Harlem Renaissance, was a blossoming (c. 1918–37) of African American culture, particularly in the creative arts, and the most influential movement in African American literary history. Embracing literary, musical, theatrical, and visual arts, participants sought to reconceptualize “the Negro” apart from the white stereotypes that had influenced black peoples’ relationship to their heritage and to each other. They also sought to break free of Victorian moral values and bourgeois shame about aspects of their lives that might, as seen by whites, reinforce racist beliefs. Never dominated by a particular school of thought but rather characterized by intense debate, the movement laid the groundwork for all later African American literature and had an enormous impact on subsequent black literature and consciousness worldwide. While the Renaissance was not confined to the Harlem district of New York City, Harlem attracted a remarkable concentration of intellect and talent and served as the symbolic capital of this cultural awakening.

The Harlem Renaissance was a phase of a larger New Negro movement that had emerged in the early 20th century and in some ways ushered in the civil rights movement of the late 1940s and early 1950s. The social foundations of this movement included the Great Migration of African Americans from rural to urban spaces and from South to North; dramatically rising levels of literacy; the creation of national organizations dedicated to pressing African American civil rights, “uplifting” the race, and opening socioeconomic opportunities; and developing race pride, including pan-African sensibilities and programs. Black exiles and expatriates from the Caribbean and Africa crossed paths in metropoles such as New York City and Paris after World War I and had an invigorating influence on each other that gave the broader “Negro Renaissance” (as it was then known) a profoundly important international cast.

The Harlem Renaissance is unusual among literary and artistic movements for its close relationship to civil rights and reform organizations. Crucial to the movement were magazines such as The Crisis, published by the National Association for the Advancement of Colored People (NAACP); Opportunity, published by the National Urban League; and The Messenger, a socialist journal eventually connected with the Brotherhood of Sleeping Car Porters, a black labor union. Negro World, the newspaper of Marcus Garvey’s Universal Negro Improvement Association, also played a role, but few of the major authors or artists identified with Garvey’s “Back to Africa” movement, even if they contributed to the paper.

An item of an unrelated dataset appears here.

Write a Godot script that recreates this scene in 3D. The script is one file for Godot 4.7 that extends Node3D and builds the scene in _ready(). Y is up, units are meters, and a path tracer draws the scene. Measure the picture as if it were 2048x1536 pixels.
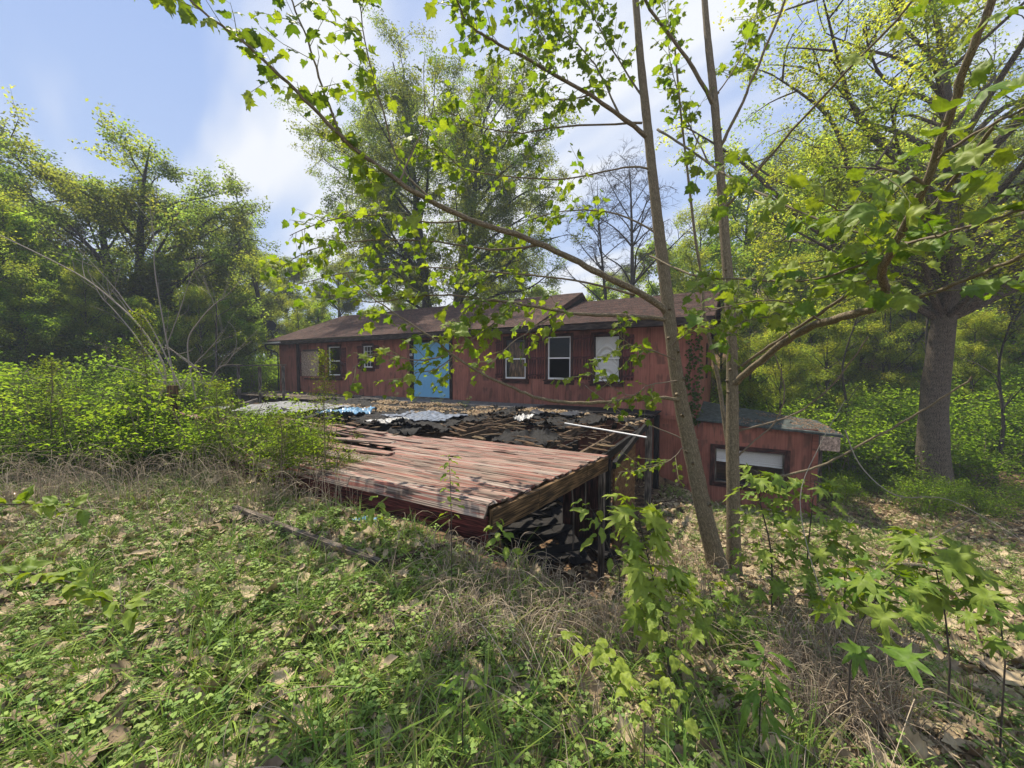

The Renaissance had many sources in black culture, primarily of the United States and the Caribbean, and manifested itself well beyond Harlem. As its symbolic capital, Harlem was a catalyst for artistic experimentation and a highly popular nightlife destination. Its location in the communications capital of North America helped give the “New Negroes” visibility and opportunities for publication not evident elsewhere. Located just north of Central Park, Harlem was a formerly white residential district that by the early 1920s was becoming virtually a black city within the borough of Manhattan. Other boroughs of New York City were also home to people now identified with the renaissance, but they often crossed paths in Harlem or went to special events at the 135th Street Branch of the New York Public Library. Black intellectuals from Washington, Baltimore, Philadelphia, Los Angeles, and other cities (where they had their own intellectual circles, theatres, and reading groups) also met in Harlem or settled there. New York City had an extraordinarily diverse and decentred black social world in which no one group could monopolize cultural authority. As a result, it was a particularly fertile place for cultural experimentation.

While the renaissance built on earlier traditions of African American culture, it was profoundly affected by trends—such as primitivism—in European and white American artistic circles. Modernist primitivism was inspired partly by Freudian psychology, but it tended to extol “primitive” peoples as enjoying a more direct relationship to the natural world and to elemental human desires than “overcivilized” whites. The keys to artistic revolution and authentic expression, some intellectuals felt, would be found in the cultures of “primitive races,” and preeminent among these, in the stereotypical thinking of the day, were the cultures of sub-Saharan Africans and their descendants. Early in the 20th century, European avant-garde artists had drawn inspiration from African masks as they broke from realistic representational styles toward abstraction in painting and sculpture. The prestige of such experiments caused African American intellectuals to look on their African heritage with new eyes and in many cases with a desire to reconnect with a heritage long despised or misunderstood by both whites and blacks.